New York

Justen Ladda

Fashion Moda

Comic-book characters are a staple of American childhood. Boldly drawn, garishly colored heroes and villains people the imaginations of American children, crossing all barriers of class and race. Monster comics represent the darker, subconscious side of the mythology; the monster is usually a hero, goodness personified at heart but frightful to look upon. Justen Ladda’s rendering of the Marvel comic-book character “The Thing,” presented in conjunction with Fashion Moda in the South Bronx, is a phantasmagoric site piece that encompasses these archetypal childhood mythologies as well as the political and esthetic mythologies of poverty and Pop art. It is located in an abandoned school a few blocks from Fashion Moda’s storefront. An unusually powerful example of site-specific work, it would, in another, more properly art-world environment, become an illusionistic gimmick.

The school itself was apparently closed in the early ’70s; unprotected, it has been severely vandalized. What remains is the wreckage of an ongoing war. The building is a shell, showing traces of fire; whole staircases have been ripped out, all the windows broken, floorboards torn up; water floods much of the basement, giving the place a sickly sweet smell.

Visitors must bring lanterns to view Ladda’s “spacepainting.” Descending the remnants of a staircase to the basement, you reach the side entrance to the school auditorium. As the eye grows accustomed to the light, The Thing comes into focus, its lumpy orange body seeming to lunge out at you from the far wall of the auditorium, casting a pitch-black shadow. For a moment The Thing appears to be running across the seat tops toward you. The illusion breaks down as you enter the auditorium and see that the image of “The Thing” extends from the wall onto the chairs, accounting for its apparent three-dimensionality. But then the “genius of the place” takes over. All of the seats are painted white, and they seem to emanate light, their rounded regularity creating a virtual graveyard.

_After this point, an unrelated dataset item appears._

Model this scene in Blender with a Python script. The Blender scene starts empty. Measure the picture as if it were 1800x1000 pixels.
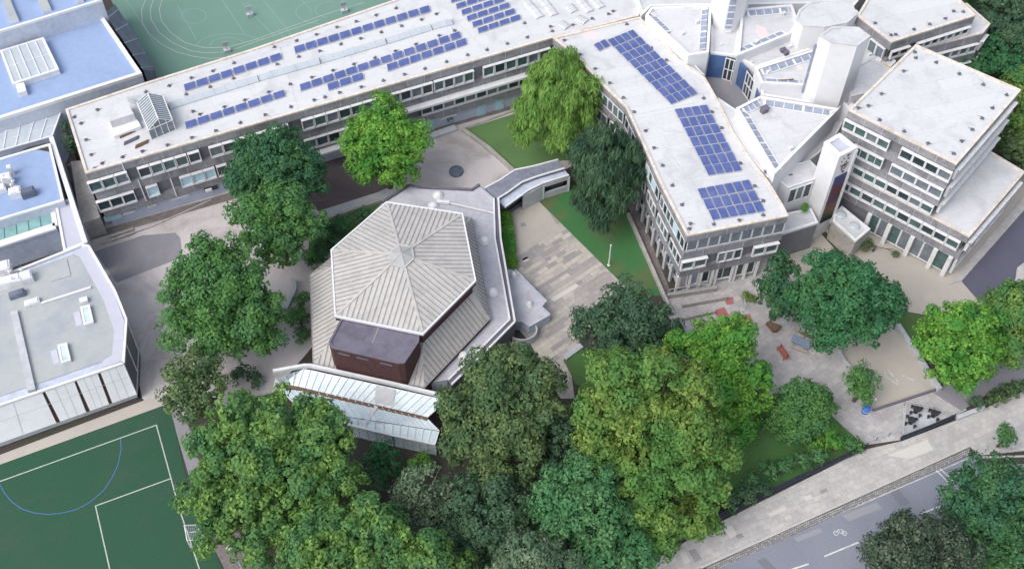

Working in a populist mode with issues of Pop art, Ladda gives an unusual twist to the packaging and consumption of art and culture implicit in Andy Warhol’s soup cans and in the slick, instantaneous iconic status of Roy Lichtenstein’s comics. In the announcement for the piece Ladda quotes Carl Jung; but his treatment of pop-culture imagery, and his placement of it in this school, also invite a political reading of “what it means for the gates of the underworld to be opened” and for “things whose enormity nobody could have imagined” to “[turn] our world upside down.” Here the underworld is not only that of archetypal images and childhood fantasies of power; it is the underworld of the political and social system that makes graveyards of schools, relegating an entire segment of the population to the position of a subconscious that must be repressed.

Ladda’s accompanying installation on the auditorium stage poses the specter of reaction and destruction. A pyramid of books about five feet high stands center stage. Behind the books, a white circle is painted on a black backdrop; within it, delicate yellow flames outline the edges of the pyramid. As you face the stage, it seems as if the books (which have been painted white) are spotlit, and in the dusky light the flames of this “bonfire” appear to grow. A ghost assembly witnesses the book-burning. Is The Thing charging angrily out from the auditorium wall in revenge?